** Begin Data lines **
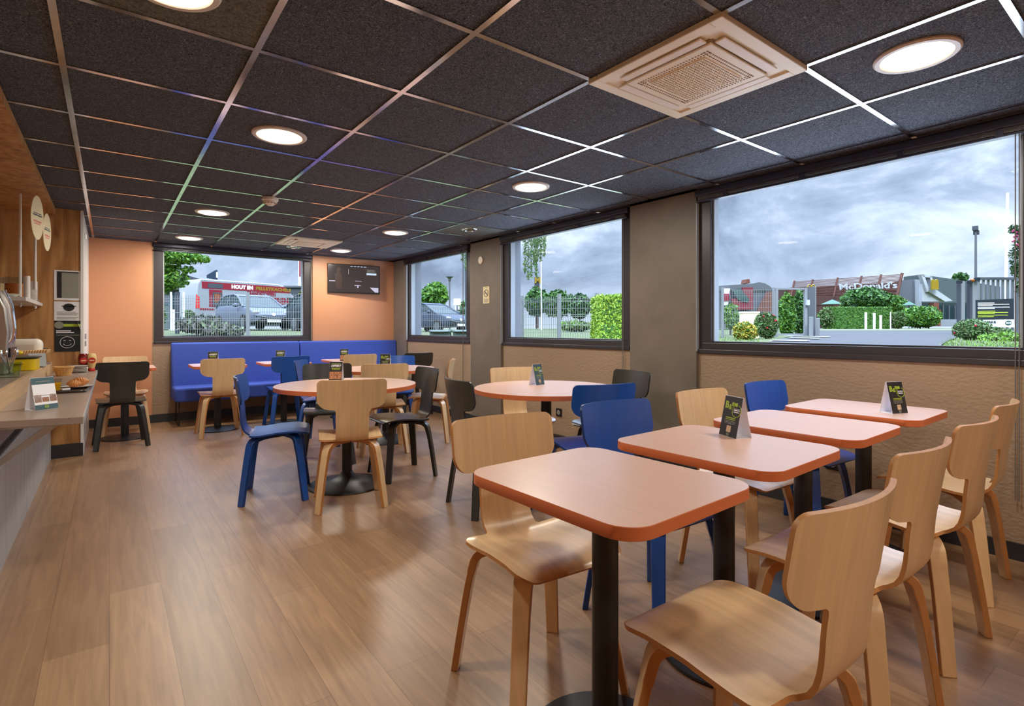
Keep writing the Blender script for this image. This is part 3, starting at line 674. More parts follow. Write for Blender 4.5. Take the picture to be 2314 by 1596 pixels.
TB = [
 (0, 1.085, 1.01, 2, 'square salmon table nearest the camera with a bare top'),
 (0, 1.737, 1.05, 2, 'square salmon table holding a card lettered in lime, second from the camera'),
 (0, 2.405, 1.08, 1.5, 'square salmon table with a bare glaring top, third from the camera'),
 (0, 3.09, 1.09, 1.5, 'square salmon table by the wall under the big window, with a white edged card'),
 (0, .13, 6.95, 0, 'square table at the far left between a black and a birch chair'),
 (0, .985, 6.87, 0, 'square table at the left end of the blue bench'),
 (0, 1.70, 6.87, 0, 'square table at the blue bench before the seam of its two sections'),
 (0, 2.49, 6.87, 0, 'square table at the right section of the blue bench'),
 (1, 1.40, 3.87, 0, 'round salmon table left of centre with the brochure card showing pastries'),
 (1, 2.425, 2.81, 0, 'round salmon table before the beige wall under the middle window'),
 (1, 2.28, 5.18, 0, 'round salmon table farthest back, between blue and birch chairs')]
use = {}
for r_, x, y, h, lab in TB:
    s = tr_ if r_ else ts
    t = dup(s) if r_ in use else s; use[r_] = 1
    t.location = (x, y, 0); t.rotation_euler = (0, 0, R(h)); t['label'] = lab

# ------------------------------------------------------------------ tent cards
def tent(kind, x, y, z, ang, label, dark='print_dark'):
    """front face looks along local -y"""
    o = thing('table_card', label, 'table card', (x, y, z), R(ang), 'folded promotional table cards')
    w_, d, h, th = .1, .068, .15, .0008
    b = MB()
    for s in (-1, 1):
        b.add([(-w_ / 2, s * d / 2, 0), (w_ / 2, s * d / 2, 0), (w_ / 2, s * .002, h), (-w_ / 2, s * .002, h), (-w_ / 2, s * (d / 2 - th), 0), (w_ / 2, s * (d / 2 - th), 0), (w_ / 2, s * (.002 - th), h), (-w_ / 2, s * (.002 - th), h)],
              [(0, 1, 2, 3), (7, 6, 5, 4), (0, 4, 5, 1), (3, 2, 6, 7), (0, 3, 7, 4), (1, 5, 6, 2)])
    b.box((-w_ / 2, -d / 2, 0), (w_ / 2, d / 2, th)); b.build('folded_card', 'paper', o, smooth=0)
    X = fr((0, -d / 2 - .0004, 0), (1, 0, 0), (0, d / 2 - .002, h))
    Lh = math.hypot(d / 2 - .002, h)
    p = MB().box((-w_ / 2 + .0005, .001, 0), (w_ / 2 - .0005, Lh - .001, .0005), 0, X).build('printed_face', dark, o, smooth=0)
    X2 = X @ Matrix.Translation((0, 0, .0006))
    def bar(bs, m, nm): 
        q = MB()
        for (cx, cy, ww, hh) in bs: q.box((cx - ww / 2, cy - hh / 2, 0), (cx + ww / 2, cy + hh / 2, .0003), 0, X2)
        q.build(nm, m, p, smooth=0)
    def logo(cx, cy, r, m1='grey_print', m2='print_dark'):
        MB().tube([(cx + r * math.cos(2 * math.pi * k / 20), cy + r * math.sin(2 * math.pi * k / 20), .0002) for k in range(20)], r * .16, 4, 0, X2, True).build('logo_ring', m1, p)
        text('logo_letters', 'B&B', r * .8, m1, p, X2 @ Matrix.Translation((cx, cy, .0002)), .0002)
    if kind == 'bme':
        text('lettering', 'B', .036, 'lime', p, X2 @ Matrix.Translation((-.031, .118, 0)), .0012)
        text('lettering', '&', .028, 'lime', p, X2 @ Matrix.Translation((-.011, .112, 0)), .0002)
        text('lettering', 'me', .026, 'lime', p, X2 @ Matrix.Translation((.012, .126, 0)), .0012)
        MB().tube([(.027 + .0235 * math.cos(R(a)), .101 + .0235 * math.sin(R(a)), .0003) for a in range(-225, 70, 10)], .0013, 4, 0, X2).build('ring_print', 'lime', p)
        bar([(.027, .108, .034, .0018), (.027, .103, .034, .003), (.027, .096, .032, .003)], 'paper', 'slogan_lines')
        bar([(0, .072, .055, .003), (0, .066, .055, .0022)], 'lime', 'caption_lines')
        bar([(0, .060, .06, .0016), (0, .055, .06, .0016), (0, .050, .055, .0016)], 'grey_print', 'small_print')
        bar([(0, .030, .024, .024)], 'kraft', 'pale_square')
        logo(0, .010, .0065)
    elif kind == 'offert':
        bar([(0, .136, .066, .003)], 'lime', 'caption_lines')
        text('lettering', 'OFFERT', .022, 'paper', p, X2 @ Matrix.Translation((0, .119, 0)), .0009, shear=.15)
        bar([(0, .103, .066, .0028), (0, .097, .066, .0028), (0, .091, .06, .0028)], 'lime', 'caption_lines')
        bar([(-.031, .045, .03, .058), (.0005, .031, .03, .03), (.0005, .062, .03, .024), (.032, .045, .03, .058)], 'food_print', 'pastry_pictures')
    else:
        bar([(0, .046, .099, .042)], 'paper', 'pale_band'); bar([(0, .095, .099, .052)], 'paper', 'pale_band')
        bar([(0, .134, .06, .003)], 'grey_print', 'caption_lines')
        bar([(-.032, .054, .03, .036), (.0, .048, .03, .022), (.033, .054, .03, .036)], 'food_print', 'pastry_pictures')
        logo(0, .015, .008, 'lime')
    return o
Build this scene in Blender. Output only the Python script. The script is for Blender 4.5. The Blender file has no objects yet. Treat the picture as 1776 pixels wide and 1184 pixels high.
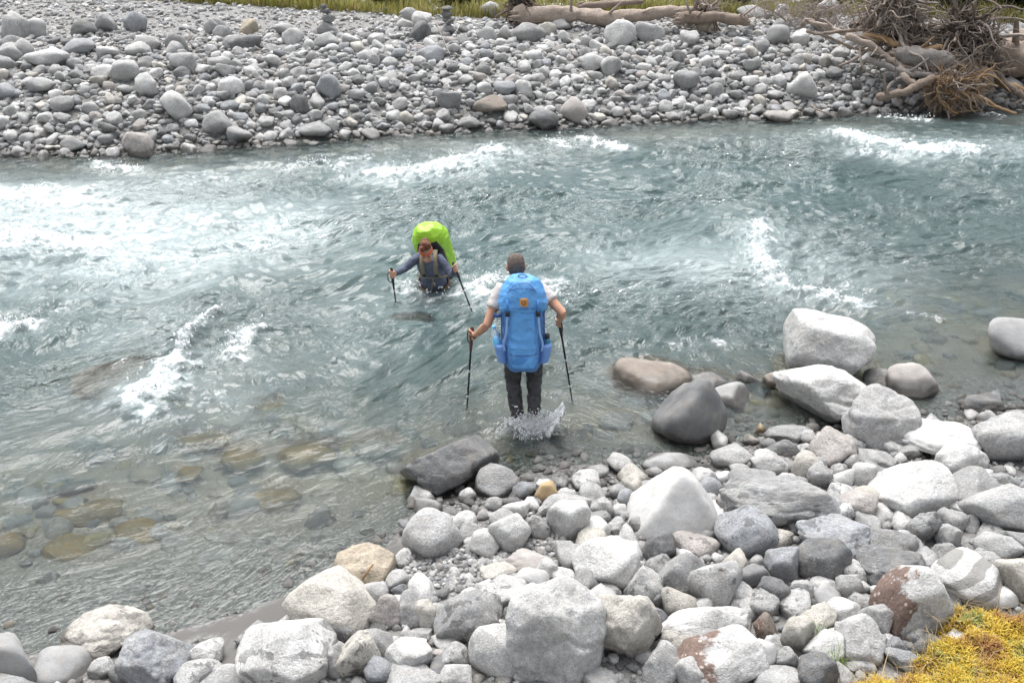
import bpy, bmesh, math, random
import numpy as np
from mathutils import Vector, Matrix, Euler

# ------------------------------------------------------------------ camera, world, sun, exposure
sc = bpy.context.scene
col = sc.collection
R = math.radians
CAM_H, PITCH, FPX = 5.0, R(27.0), 1776 * 35.0 / 36.0
cd = bpy.data.cameras.new("camera"); cam = bpy.data.objects.new("camera", cd); col.objects.link(cam)
cd.lens = 35.0; cd.sensor_width = 36.0; cd.clip_start = 0.1; cd.clip_end = 1500
cam.location = (0, 0, CAM_H); cam.rotation_euler = (R(90) - PITCH, 0, 0)
sc.camera = cam

SUN_EL, SUN_AZ = R(66), R(-18)          # soft sun behind thin cloud, high ahead
w = bpy.data.worlds.new("World"); sc.world = w; w.use_nodes = True
wn = w.node_tree.nodes; wl = w.node_tree.links
bg = wn["Background"]
sky = wn.new("ShaderNodeTexSky"); sky.sky_type = 'NISHITA'; sky.sun_disc = False
sky.sun_elevation = SUN_EL; sky.sun_rotation = SUN_AZ
sky.air_density = 1.0; sky.dust_density = 4.0; sky.ozone_density = 1.0
hs = wn.new("ShaderNodeHueSaturation"); hs.inputs["Saturation"].default_value = 0.24
wl.new(sky.outputs[0], hs.inputs["Color"])
wl.new(hs.outputs[0], bg.inputs["Color"])
bg.inputs["Strength"].default_value = 0.09
sd = bpy.data.lights.new("sun", 'SUN'); sun = bpy.data.objects.new("sun", sd); col.objects.link(sun)
sd.energy = 1.5; sd.angle = R(42); sd.color = (1.0, 0.985, 0.965)
sdir = Vector((math.sin(SUN_AZ) * math.cos(SUN_EL), math.cos(SUN_AZ) * math.cos(SUN_EL), math.sin(SUN_EL)))
sun.rotation_euler = (-sdir).to_track_quat('-Z', 'Y').to_euler()
sc.view_settings.view_transform = 'Standard'; sc.view_settings.look = 'None'
sc.view_settings.exposure = 1.5; sc.view_settings.gamma = 1.0
sc.render.engine = 'CYCLES'
sc.cycles.use_denoising = True
sc.cycles.max_bounces = 8; sc.cycles.diffuse_bounces = 3; sc.cycles.glossy_bounces = 3
sc.cycles.transmission_bounces = 5; sc.cycles.transparent_max_bounces = 12
sc.cycles.sample_clamp_indirect = 6.0; sc.cycles.blur_glossy = 0.5

rng = random.Random(7); nrg = np.random.default_rng(11)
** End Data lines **
Goal
Hand back the exact lines from the start of the entries to the line with "t.location = (x, y, 0);", both ends kept and pictures left out.

Task output
Keep writing the Blender script for this image. This is part 3, starting at line 674. More parts follow. Write for Blender 4.5. Take the picture to be 2314 by 1596 pixels.
TB = [
 (0, 1.085, 1.01, 2, 'square salmon table nearest the camera with a bare top'),
 (0, 1.737, 1.05, 2, 'square salmon table holding a card lettered in lime, second from the camera'),
 (0, 2.405, 1.08, 1.5, 'square salmon table with a bare glaring top, third from the camera'),
 (0, 3.09, 1.09, 1.5, 'square salmon table by the wall under the big window, with a white edged card'),
 (0, .13, 6.95, 0, 'square table at the far left between a black and a birch chair'),
 (0, .985, 6.87, 0, 'square table at the left end of the blue bench'),
 (0, 1.70, 6.87, 0, 'square table at the blue bench before the seam of its two sections'),
 (0, 2.49, 6.87, 0, 'square table at the right section of the blue bench'),
 (1, 1.40, 3.87, 0, 'round salmon table left of centre with the brochure card showing pastries'),
 (1, 2.425, 2.81, 0, 'round salmon table before the beige wall under the middle window'),
 (1, 2.28, 5.18, 0, 'round salmon table farthest back, between blue and birch chairs')]
use = {}
for r_, x, y, h, lab in TB:
    s = tr_ if r_ else ts
    t = dup(s) if r_ in use else s; use[r_] = 1
    t.location = (x, y, 0); t.rotation_euler = (0, 0, R(h)); t['label'] = lab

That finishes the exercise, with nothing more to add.